-- begin Recorded information --

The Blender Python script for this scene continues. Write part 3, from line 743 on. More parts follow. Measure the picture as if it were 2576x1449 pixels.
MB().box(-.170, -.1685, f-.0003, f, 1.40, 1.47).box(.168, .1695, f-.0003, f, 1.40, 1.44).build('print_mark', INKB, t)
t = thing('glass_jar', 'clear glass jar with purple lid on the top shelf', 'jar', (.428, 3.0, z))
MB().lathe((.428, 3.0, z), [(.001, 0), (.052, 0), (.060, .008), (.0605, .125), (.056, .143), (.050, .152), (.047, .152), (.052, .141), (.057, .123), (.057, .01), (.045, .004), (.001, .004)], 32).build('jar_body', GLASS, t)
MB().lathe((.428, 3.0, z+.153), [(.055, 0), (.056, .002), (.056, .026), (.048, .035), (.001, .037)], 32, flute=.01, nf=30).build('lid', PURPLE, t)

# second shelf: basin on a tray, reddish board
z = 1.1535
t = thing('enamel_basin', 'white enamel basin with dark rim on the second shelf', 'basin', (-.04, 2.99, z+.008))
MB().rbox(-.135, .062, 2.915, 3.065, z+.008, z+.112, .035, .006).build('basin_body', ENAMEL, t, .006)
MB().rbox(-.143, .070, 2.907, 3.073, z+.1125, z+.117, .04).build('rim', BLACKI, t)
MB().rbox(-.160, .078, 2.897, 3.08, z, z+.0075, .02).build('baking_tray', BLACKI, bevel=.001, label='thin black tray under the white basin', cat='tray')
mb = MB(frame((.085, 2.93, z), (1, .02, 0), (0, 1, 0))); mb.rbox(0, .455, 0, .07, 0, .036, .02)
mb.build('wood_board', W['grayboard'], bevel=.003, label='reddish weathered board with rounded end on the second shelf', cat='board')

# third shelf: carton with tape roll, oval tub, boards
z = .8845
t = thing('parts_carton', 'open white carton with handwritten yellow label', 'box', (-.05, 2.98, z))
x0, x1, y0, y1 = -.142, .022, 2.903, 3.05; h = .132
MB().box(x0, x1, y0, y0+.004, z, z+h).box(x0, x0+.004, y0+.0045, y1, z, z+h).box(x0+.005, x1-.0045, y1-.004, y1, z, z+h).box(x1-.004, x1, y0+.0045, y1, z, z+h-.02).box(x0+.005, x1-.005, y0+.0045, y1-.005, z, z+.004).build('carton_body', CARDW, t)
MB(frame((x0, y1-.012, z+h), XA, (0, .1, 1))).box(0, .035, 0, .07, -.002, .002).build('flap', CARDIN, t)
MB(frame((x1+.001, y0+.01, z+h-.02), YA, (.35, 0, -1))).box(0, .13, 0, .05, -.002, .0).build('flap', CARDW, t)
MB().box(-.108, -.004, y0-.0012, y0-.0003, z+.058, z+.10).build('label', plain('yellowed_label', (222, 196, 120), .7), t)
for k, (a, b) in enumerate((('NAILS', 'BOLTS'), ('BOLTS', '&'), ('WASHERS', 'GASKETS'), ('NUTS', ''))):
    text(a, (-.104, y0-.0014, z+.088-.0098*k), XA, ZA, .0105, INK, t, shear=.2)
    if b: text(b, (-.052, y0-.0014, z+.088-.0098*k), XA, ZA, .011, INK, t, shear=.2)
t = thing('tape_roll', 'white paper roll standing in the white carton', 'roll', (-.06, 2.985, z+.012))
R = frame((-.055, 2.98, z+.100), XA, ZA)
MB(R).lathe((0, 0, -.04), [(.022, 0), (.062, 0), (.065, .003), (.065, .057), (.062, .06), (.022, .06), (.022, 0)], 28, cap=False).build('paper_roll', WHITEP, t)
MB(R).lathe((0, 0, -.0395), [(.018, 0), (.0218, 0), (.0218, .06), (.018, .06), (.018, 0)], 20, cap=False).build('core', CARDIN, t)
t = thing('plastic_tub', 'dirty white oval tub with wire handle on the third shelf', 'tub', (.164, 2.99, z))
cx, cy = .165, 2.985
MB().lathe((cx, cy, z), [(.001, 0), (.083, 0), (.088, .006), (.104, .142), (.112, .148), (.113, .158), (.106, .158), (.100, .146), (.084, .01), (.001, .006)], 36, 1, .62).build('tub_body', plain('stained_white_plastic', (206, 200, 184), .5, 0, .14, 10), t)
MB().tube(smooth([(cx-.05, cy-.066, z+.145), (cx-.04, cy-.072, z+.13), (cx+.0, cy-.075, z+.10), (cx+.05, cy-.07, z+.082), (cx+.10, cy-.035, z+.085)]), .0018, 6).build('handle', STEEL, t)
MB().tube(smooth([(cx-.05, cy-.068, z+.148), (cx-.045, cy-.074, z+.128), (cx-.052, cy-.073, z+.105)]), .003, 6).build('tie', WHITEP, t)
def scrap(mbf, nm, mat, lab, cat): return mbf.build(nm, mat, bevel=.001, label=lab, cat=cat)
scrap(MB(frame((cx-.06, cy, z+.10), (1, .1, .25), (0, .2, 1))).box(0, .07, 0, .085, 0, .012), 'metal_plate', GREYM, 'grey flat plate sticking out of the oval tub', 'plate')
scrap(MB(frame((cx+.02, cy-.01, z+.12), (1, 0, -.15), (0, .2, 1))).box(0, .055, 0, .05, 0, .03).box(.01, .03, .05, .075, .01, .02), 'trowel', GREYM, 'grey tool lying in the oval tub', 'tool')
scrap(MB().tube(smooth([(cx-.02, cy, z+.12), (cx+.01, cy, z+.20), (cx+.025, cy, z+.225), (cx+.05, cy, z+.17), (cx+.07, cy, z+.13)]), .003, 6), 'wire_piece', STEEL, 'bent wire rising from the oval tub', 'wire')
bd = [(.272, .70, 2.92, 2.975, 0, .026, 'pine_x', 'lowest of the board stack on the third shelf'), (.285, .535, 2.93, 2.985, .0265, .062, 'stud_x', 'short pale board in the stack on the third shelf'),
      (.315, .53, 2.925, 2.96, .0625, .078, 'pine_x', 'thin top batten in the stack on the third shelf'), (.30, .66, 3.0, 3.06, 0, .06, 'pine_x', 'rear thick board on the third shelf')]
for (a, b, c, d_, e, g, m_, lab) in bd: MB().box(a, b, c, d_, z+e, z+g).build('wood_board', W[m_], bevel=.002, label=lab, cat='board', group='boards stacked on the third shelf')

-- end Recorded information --

Short exercise — Reproduce, please, the lines of the material from its first line down to the line containing "nf=30).build('lid', PURPLE, t)", keeping both ends and nothing beyond them.

Result of this exercise —
The Blender Python script for this scene continues. Write part 3, from line 743 on. More parts follow. Measure the picture as if it were 2576x1449 pixels.
MB().box(-.170, -.1685, f-.0003, f, 1.40, 1.47).box(.168, .1695, f-.0003, f, 1.40, 1.44).build('print_mark', INKB, t)
t = thing('glass_jar', 'clear glass jar with purple lid on the top shelf', 'jar', (.428, 3.0, z))
MB().lathe((.428, 3.0, z), [(.001, 0), (.052, 0), (.060, .008), (.0605, .125), (.056, .143), (.050, .152), (.047, .152), (.052, .141), (.057, .123), (.057, .01), (.045, .004), (.001, .004)], 32).build('jar_body', GLASS, t)
MB().lathe((.428, 3.0, z+.153), [(.055, 0), (.056, .002), (.056, .026), (.048, .035), (.001, .037)], 32, flute=.01, nf=30).build('lid', PURPLE, t)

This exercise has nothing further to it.